## Objective
Find and copy every line in the records that includes the string "Write".
★ ★ ★ ★ ★
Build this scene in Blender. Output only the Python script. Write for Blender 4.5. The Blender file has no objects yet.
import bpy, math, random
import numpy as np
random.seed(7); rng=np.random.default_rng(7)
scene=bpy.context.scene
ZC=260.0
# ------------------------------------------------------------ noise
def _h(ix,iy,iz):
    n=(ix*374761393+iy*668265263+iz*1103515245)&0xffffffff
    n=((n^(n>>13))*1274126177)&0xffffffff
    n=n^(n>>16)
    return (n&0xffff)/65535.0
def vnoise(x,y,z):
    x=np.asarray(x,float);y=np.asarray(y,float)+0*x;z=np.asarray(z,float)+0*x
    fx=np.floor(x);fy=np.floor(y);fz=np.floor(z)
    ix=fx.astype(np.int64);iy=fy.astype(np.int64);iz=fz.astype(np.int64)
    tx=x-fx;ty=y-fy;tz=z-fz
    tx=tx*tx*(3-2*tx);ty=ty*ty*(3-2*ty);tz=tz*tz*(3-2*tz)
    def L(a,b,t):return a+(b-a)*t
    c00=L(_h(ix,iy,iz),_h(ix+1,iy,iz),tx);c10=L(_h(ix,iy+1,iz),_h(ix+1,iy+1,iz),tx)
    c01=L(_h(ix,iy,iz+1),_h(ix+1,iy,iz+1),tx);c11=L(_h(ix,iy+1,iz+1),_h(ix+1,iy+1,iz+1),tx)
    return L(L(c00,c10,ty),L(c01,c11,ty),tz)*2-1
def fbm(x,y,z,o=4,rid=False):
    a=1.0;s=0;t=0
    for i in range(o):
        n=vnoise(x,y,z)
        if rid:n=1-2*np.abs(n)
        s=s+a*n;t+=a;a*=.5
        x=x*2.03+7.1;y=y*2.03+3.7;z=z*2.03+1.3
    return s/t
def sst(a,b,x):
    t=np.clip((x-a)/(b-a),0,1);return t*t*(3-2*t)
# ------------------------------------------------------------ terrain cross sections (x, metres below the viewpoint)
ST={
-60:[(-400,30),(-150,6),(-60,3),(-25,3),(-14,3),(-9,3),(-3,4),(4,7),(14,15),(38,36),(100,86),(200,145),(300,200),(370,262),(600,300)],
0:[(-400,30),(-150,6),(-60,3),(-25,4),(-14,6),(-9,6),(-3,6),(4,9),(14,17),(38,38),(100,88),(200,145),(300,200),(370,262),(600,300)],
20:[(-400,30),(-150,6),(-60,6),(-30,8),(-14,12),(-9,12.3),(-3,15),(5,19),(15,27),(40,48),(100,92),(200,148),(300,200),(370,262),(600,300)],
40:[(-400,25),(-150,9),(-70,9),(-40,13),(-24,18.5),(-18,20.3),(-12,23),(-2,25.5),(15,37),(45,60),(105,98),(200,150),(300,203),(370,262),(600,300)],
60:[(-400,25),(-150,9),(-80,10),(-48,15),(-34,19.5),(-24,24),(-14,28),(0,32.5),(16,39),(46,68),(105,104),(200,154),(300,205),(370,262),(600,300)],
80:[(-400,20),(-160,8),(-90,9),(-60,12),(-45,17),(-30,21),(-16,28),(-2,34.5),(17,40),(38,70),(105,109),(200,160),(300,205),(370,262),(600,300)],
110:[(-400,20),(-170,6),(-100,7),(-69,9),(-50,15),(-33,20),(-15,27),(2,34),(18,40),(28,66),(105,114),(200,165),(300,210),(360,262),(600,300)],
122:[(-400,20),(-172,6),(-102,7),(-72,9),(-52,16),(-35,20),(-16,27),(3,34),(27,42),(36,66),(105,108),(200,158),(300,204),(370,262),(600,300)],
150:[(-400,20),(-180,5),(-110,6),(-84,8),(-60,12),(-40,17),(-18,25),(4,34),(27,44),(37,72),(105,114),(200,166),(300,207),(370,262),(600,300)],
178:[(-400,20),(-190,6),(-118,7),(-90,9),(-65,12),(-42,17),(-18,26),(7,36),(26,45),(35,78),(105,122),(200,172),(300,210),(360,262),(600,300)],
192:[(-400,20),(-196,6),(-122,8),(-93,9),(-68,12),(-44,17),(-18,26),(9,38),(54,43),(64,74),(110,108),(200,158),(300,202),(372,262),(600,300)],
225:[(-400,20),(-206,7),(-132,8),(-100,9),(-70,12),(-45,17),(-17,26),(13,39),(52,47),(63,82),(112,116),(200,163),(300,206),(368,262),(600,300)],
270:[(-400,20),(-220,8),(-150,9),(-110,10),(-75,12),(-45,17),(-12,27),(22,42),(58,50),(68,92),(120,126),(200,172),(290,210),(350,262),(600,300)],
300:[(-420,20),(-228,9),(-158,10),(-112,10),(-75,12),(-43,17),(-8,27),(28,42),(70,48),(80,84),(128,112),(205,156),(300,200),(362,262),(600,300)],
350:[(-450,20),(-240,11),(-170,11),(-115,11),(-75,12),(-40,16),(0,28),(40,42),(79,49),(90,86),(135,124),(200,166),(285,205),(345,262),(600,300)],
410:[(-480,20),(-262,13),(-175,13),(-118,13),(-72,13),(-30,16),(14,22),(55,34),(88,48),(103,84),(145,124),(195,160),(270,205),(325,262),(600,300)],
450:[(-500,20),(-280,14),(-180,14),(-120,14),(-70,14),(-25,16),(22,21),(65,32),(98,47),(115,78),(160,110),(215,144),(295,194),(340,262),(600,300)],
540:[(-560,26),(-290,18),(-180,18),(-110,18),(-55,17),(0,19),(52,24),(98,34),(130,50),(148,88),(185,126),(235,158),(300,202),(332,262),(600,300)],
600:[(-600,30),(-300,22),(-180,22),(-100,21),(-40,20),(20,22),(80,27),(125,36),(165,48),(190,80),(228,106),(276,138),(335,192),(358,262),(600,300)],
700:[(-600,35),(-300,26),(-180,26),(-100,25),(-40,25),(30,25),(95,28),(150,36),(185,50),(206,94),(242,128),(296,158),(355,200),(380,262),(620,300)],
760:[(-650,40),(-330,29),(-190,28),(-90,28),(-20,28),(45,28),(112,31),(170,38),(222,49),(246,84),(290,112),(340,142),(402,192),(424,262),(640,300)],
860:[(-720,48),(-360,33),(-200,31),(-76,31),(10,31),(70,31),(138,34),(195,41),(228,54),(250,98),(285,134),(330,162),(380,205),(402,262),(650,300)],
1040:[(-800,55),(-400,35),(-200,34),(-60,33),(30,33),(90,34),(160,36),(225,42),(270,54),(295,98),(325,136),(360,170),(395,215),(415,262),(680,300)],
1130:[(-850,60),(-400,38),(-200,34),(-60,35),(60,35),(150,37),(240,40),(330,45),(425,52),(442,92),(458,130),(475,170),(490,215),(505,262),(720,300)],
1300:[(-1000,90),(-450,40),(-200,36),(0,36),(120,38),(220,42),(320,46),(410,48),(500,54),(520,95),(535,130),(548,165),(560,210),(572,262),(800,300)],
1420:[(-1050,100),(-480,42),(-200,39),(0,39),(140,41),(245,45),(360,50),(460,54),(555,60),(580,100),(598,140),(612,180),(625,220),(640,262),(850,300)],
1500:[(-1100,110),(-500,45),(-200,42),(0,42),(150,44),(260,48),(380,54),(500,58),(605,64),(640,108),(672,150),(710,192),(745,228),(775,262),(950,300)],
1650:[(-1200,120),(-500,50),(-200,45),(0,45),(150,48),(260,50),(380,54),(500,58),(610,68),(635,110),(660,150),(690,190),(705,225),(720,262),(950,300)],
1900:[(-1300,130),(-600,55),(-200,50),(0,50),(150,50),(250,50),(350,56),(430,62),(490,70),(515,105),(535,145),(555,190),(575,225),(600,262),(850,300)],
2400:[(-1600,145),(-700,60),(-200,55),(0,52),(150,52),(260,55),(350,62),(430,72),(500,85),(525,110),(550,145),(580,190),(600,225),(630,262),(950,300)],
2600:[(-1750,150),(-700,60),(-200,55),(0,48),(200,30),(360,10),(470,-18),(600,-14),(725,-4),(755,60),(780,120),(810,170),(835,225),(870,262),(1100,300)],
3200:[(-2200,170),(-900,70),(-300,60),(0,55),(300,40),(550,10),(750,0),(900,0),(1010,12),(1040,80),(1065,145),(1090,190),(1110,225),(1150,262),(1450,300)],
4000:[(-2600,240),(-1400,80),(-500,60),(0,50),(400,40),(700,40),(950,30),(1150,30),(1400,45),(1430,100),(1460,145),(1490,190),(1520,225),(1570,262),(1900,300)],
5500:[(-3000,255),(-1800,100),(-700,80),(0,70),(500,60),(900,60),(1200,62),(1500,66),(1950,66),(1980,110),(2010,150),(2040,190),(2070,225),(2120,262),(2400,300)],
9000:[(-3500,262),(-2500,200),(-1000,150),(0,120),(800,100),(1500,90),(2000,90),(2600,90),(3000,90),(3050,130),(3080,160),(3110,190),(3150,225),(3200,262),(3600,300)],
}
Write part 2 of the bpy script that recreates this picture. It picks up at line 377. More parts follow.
★ ★ ★ ★ ★
## The answer
Build this scene in Blender. Output only the Python script. Write for Blender 4.5. The Blender file has no objects yet.
Write part 2 of the bpy script that recreates this picture. It picks up at line 377. More parts follow.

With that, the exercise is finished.